Primary School students at Matthew Flinders Anglican College are benefitting from a differentiated learning program that is boosting student outcomes, engagement and satisfaction.
Flinders’ Ready for… program provides specialist teaching support and targeted activities in Numeracy and Literacy concepts for students from Year 1 to Year 6.
Commencing in February 2019, the program provides students with differentiated classes up to nine times each week.
Differentiation is a strategy used by teachers to craft lessons that provide the right amount of support and challenge for every student.
The aim is to ensure that all students can master their individual objectives and continually grow, even if they aren't necessarily at the same starting level.
Head of Primary Trudi Edwards said the College was excited to offer this unique and data-informed program to students.
“The Ready for… program enables our teachers to provide precise and targeted learning, which our data shows is considerably boosting student engagement,” Trudi said.
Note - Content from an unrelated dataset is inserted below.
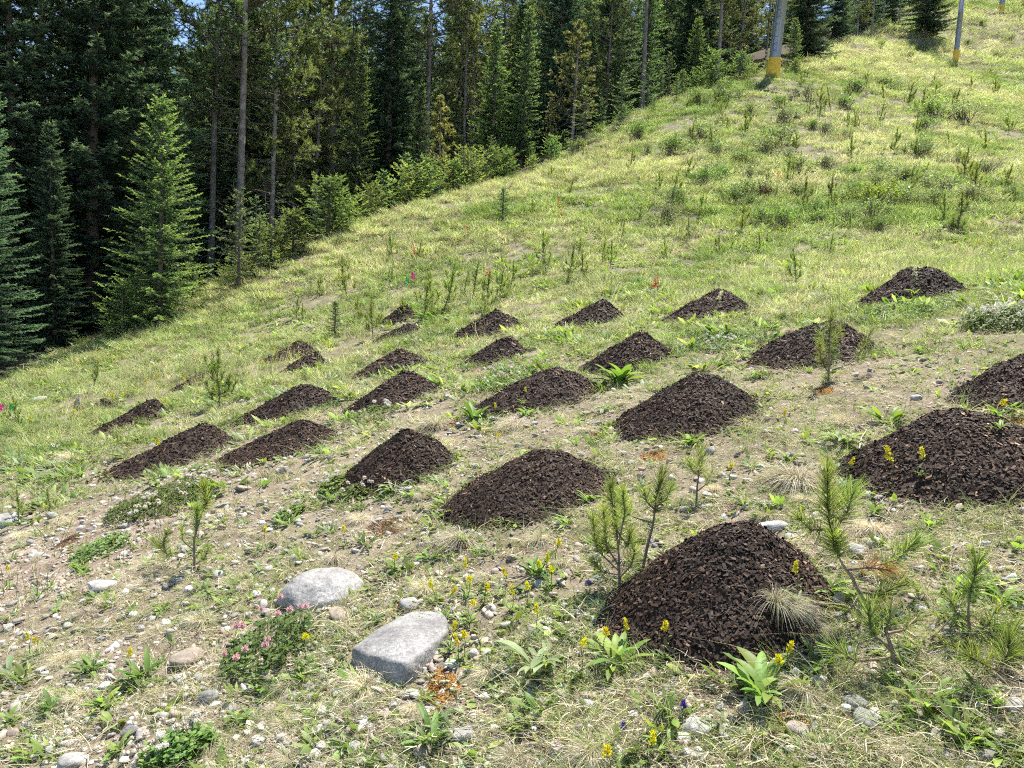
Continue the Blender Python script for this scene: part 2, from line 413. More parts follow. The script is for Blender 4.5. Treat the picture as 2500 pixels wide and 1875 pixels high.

“What’s more, student satisfaction is also increasing as our students feel heard, supported and challenged in a way that meets them at their particular point of readiness in these essential learning areas,” she said.
“As a result of this personalised approach to teaching and learning, we are seeing clear and exciting evidence of the benefits, both academically and in relation to students’ dispositions and engagement with learning.”
Trudi said that Flinders’ Ready For… approach was not about streaming students based on their ability and did not implement different year-level curriculum.
“Rather, our groupings occur in certain strands or concept areas - for example, Spelling, Numbers and Writing - and are fluid, with students moving groups when they are ready for more complex or unfamiliar application tasks or if they are ready for consolidating knowledge and skills,” Trudi said.
“These groups are not based on general ability, but more so on the depth of conceptual understanding and mastery of concepts.”
Head of Teaching and Learning Debbie Planck said the Ready for… concept was not a new learning approach at the College.
“Flinders has always differentiated its learning for students to help each child gain the precise learning and challenge they need day-to-day in the classroom,” Debbie said.
“What is new is that when our Primary School formally structured and introduced this program in February 2019, we employed an English Specialist Teacher and a Mathematics Specialist Teacher to join our staff team,” she said.
“These specialist educators are committed to extending and providing further challenge for groups of students and providing them with targeted instruction in relation to what they are ready for in their learning.”
The way the Flinders program works is that all students undertake the same curriculum and subject-based assessment, informed by the Australian Curriculum, for that year level with differentiated instruction in three groups, each with a dedicated teacher.
The three Ready for… groups are based on whether students are ready for:
- Core activities
- Consolidation activities or
- deeper, more challenging Application activities in their lessons.
“The feedback from our teachers is that students look forward to Ready for… classes and are therefore more engaged in the learning,” Debbie said.
“Students are excited about these differentiated classes because they know they will have the opportunity to work more closely with a teacher in a small group scenario and that the learning will be directed at their level of conceptual understanding,” she said.
“Class sizes are significantly reduced using this method and that means more individualised instruction and feedback for all students.”
As an example of the Ready for… learning in action, students in a year level will be learning to infer when reading. One group of students may work with their classroom teacher on Core concepts to master and apply the fundamentals of this specific strategy to unseen texts.
Another smaller group of students may work with a teacher to Consolidate their understanding of inference using familiar texts.
Other students may be ready to identify, synthesise and infer information read in a complex, unfamiliar poem in order to infer the theme of the text. These students therefore work in a small group alongside the English Specialist Teacher on the more challenging Application activities.
“At Flinders, we are focused on supporting each student to learn to their true potential, and this program is just one of the strategies we are using to realise this goal,” Debbie said.